Data block:
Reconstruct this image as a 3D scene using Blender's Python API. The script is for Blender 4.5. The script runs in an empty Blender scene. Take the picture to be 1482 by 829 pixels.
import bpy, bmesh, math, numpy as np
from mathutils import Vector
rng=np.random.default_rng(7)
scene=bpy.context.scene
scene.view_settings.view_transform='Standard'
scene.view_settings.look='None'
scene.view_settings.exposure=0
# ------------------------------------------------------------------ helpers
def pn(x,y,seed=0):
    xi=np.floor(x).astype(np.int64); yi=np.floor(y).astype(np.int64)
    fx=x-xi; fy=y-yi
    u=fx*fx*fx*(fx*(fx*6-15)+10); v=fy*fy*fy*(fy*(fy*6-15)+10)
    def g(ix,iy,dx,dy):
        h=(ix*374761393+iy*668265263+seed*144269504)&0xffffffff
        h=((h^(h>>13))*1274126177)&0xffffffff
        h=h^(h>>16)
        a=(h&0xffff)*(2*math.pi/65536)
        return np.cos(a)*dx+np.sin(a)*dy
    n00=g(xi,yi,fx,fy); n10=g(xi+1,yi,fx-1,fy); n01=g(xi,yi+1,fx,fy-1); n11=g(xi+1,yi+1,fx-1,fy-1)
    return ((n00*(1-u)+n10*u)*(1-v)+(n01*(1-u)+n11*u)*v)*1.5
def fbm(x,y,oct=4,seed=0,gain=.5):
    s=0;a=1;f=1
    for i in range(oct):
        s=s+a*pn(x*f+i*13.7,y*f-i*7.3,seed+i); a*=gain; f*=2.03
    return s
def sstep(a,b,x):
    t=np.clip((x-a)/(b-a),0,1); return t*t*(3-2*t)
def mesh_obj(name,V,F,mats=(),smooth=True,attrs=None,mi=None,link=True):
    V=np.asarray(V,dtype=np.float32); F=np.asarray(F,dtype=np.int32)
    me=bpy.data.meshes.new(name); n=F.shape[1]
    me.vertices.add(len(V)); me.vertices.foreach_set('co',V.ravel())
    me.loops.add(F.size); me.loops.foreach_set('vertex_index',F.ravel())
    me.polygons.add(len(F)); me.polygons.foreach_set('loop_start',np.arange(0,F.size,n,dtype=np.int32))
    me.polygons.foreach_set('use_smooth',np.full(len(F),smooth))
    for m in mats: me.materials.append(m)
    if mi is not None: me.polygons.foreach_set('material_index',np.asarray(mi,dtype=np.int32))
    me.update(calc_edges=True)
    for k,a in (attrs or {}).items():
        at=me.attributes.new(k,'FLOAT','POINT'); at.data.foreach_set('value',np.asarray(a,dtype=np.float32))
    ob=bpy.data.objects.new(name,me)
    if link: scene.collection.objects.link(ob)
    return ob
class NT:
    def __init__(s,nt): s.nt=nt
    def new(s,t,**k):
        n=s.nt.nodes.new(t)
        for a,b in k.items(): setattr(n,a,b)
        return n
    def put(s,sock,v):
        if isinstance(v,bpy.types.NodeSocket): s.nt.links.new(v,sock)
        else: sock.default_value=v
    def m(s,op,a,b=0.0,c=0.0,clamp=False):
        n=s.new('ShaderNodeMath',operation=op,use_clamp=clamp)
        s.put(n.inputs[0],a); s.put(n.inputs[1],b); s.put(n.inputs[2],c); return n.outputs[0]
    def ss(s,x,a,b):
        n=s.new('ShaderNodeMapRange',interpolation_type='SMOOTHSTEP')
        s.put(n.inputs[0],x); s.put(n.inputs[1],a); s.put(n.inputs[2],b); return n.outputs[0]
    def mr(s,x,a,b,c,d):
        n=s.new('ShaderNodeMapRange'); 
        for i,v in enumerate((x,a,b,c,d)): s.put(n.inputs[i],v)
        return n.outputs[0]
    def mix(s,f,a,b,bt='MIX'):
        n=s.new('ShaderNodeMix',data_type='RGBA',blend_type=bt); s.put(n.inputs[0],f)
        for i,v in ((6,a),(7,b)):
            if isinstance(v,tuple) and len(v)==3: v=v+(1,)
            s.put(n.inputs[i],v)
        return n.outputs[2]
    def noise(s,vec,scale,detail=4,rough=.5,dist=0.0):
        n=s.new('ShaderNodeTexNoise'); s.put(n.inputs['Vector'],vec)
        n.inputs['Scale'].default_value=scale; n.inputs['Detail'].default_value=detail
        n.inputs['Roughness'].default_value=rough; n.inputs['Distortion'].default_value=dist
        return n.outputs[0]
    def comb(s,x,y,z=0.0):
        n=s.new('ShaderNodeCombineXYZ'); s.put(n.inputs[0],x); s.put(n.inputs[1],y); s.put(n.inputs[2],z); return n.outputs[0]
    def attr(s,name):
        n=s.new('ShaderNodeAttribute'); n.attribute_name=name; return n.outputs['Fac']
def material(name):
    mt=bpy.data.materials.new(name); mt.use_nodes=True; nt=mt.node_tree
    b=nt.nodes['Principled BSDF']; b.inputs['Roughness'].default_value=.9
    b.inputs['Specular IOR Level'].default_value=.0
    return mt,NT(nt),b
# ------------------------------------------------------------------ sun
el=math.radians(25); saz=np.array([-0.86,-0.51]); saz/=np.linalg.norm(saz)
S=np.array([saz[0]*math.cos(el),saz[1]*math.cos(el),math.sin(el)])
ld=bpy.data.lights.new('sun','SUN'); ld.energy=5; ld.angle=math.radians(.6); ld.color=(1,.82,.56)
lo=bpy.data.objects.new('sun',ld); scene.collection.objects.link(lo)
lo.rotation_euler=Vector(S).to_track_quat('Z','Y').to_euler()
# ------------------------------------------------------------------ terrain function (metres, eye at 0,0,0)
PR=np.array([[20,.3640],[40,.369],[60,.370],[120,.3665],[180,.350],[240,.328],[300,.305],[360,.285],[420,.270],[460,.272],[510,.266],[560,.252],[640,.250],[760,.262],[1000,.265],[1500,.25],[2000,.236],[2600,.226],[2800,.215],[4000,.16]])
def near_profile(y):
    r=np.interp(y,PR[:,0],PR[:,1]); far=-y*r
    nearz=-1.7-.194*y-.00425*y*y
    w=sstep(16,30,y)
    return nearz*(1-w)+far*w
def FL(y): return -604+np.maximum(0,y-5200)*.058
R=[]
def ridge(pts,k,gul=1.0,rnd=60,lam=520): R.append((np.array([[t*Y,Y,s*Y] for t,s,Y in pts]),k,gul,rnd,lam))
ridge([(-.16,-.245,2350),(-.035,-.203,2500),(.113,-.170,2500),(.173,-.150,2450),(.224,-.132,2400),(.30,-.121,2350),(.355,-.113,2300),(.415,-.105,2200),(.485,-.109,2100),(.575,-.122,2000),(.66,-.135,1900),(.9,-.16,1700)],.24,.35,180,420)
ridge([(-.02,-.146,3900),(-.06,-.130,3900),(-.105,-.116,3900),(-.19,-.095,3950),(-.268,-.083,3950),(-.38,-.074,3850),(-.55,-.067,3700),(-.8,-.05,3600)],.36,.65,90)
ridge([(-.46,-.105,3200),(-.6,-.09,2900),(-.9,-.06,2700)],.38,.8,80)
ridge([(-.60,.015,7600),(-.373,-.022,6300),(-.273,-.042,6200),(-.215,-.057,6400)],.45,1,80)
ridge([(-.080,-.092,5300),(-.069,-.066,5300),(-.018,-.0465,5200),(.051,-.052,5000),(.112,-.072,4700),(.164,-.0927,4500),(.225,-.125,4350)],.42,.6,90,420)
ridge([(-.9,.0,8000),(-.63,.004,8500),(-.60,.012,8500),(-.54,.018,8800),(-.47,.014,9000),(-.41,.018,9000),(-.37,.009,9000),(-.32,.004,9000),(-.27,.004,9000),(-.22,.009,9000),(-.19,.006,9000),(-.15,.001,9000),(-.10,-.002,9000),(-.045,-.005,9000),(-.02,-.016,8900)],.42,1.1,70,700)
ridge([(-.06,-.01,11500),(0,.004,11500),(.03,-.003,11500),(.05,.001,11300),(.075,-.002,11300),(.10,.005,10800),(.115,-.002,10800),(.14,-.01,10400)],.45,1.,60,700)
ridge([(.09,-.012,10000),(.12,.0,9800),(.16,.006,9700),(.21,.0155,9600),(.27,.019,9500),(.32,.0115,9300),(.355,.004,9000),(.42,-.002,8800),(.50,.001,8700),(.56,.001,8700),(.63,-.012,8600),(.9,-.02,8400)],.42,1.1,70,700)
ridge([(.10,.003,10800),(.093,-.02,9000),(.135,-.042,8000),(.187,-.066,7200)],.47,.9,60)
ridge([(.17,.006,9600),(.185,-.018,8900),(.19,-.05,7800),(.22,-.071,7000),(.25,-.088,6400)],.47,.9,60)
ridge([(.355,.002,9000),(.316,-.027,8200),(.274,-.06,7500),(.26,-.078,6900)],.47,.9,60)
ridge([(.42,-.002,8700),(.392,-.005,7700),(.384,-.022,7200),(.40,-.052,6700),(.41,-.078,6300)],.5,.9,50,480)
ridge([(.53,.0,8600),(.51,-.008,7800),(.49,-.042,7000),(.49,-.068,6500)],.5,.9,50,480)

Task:
How many of the lines above contain the string "scene"? Give the number only.

Result:
7